Platform(s): Xbox Series, PC, Xbox One
Genre: Isometric action RPG with twin-stick shooter elements

How does a sci-fi action RPG like The Ascent set itself apart with its twin-stick shooting gameplay? If you’re developer Neon Giant and publisher Digital Curve, the answer is to just add a little extra that hasn’t been seen before: making height & cover matter.

Mind Players

The Ascent’s combat, which you’ll see plenty of as you play through the 15 hours-or-so story, requires you to use the Left Trigger and B button to aim “iron sights” and crouch respectively. While you can fire at enemies when aiming at them with a combination of the right analog and Right Trigger, blasting at them with LT held will stun and stagger them. Plus, you can attack enemies and traps set at higher levels that way.

Conversely, you cannot shoot down low height/short enemies with iron sights, so you’ll have to switch it up when you go guns-ablazing. Taking cover will also improve your survivability since a group of gun-wielding foes can end your day quick if you’re out in the open; you also can shoot out of cover with the LT button held.

In essence, you’re playing the game’s twin-stick shooter like a third-person shooter ala Gears of War. While you can barrel through enemies if you’re at a higher level, you need to play smart and defensively about 80% of the time when you’re slowly ascending your levels and gear. Which is why I’m happy that the shooting and blasting sounds, looks, and controls great. Once you’re done with the first underground tunnel stage, you’ll then be treated to loads of cyberpunk sci-fi backdrops and visuals to shoot down cyber-samurais, heavy gun-wielding aliens, and mechas in.

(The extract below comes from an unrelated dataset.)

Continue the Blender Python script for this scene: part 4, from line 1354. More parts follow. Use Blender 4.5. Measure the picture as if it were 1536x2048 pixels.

Coupled with a plethora of guns both regular and unique from energy rifles to a salvo rocket launching gun called the Astrominer, to Tactical gear and Augments for additional attacks, support, and buffs, and you got yourself a fun old options-filled time. I went for a critical hit and hit points/energy points-heavy build so that I can hope for the best when damaging foes with cover fire and fire/energy-laced machine gun spamming, as well as have enough energy to cover my flank with Spiderbots and a super-powered area-of-effect leaping slam with short cooldown time. But really, they make awesome sounds when they connect.

Hardwired

Personally, the game’s combat, gorgeous sights, and rip-roaring sounds are the only things making me persevere through The Ascent, because it is sure as heck isn’t the story doing the heavy lifting. Yeah, the sci-fi corporate town dystopia spiel is fine and all, and you get some interesting sights and nuggets of lore about the corporate-run planet you’re stuck in as a literal slave trying to fight his/her way to freedom. However, there aren’t any interesting characters to keep my attention; even the supposedly humourous hacker Noghead isn’t enough to stop me from pressing the Skip Cutscene button. Repeatedly.

There are also the technical bugs souring my enjoyment by a tad. I had to restart the game a couple of times in single-player mode because I couldn’t get to the next area or the intended quest marks I have to kill aren’t showing up. Co-op online also spring up a ton of glitches in the proverbial matrix from hosting and joining new games, to stalled crossplay connections.

There are also a number of user interface issues with some text and icons way too small to distinguish and read. Hopefully, there’s a patch or three to sort all of these out.

For RM90 or so, you’ll have a jolly neon-filled dystopian-blasting old time with The Ascent. Just don’t expect a grandeur tale ala Cyberpunk 2077, though you’ll have a meatier action RPG experience.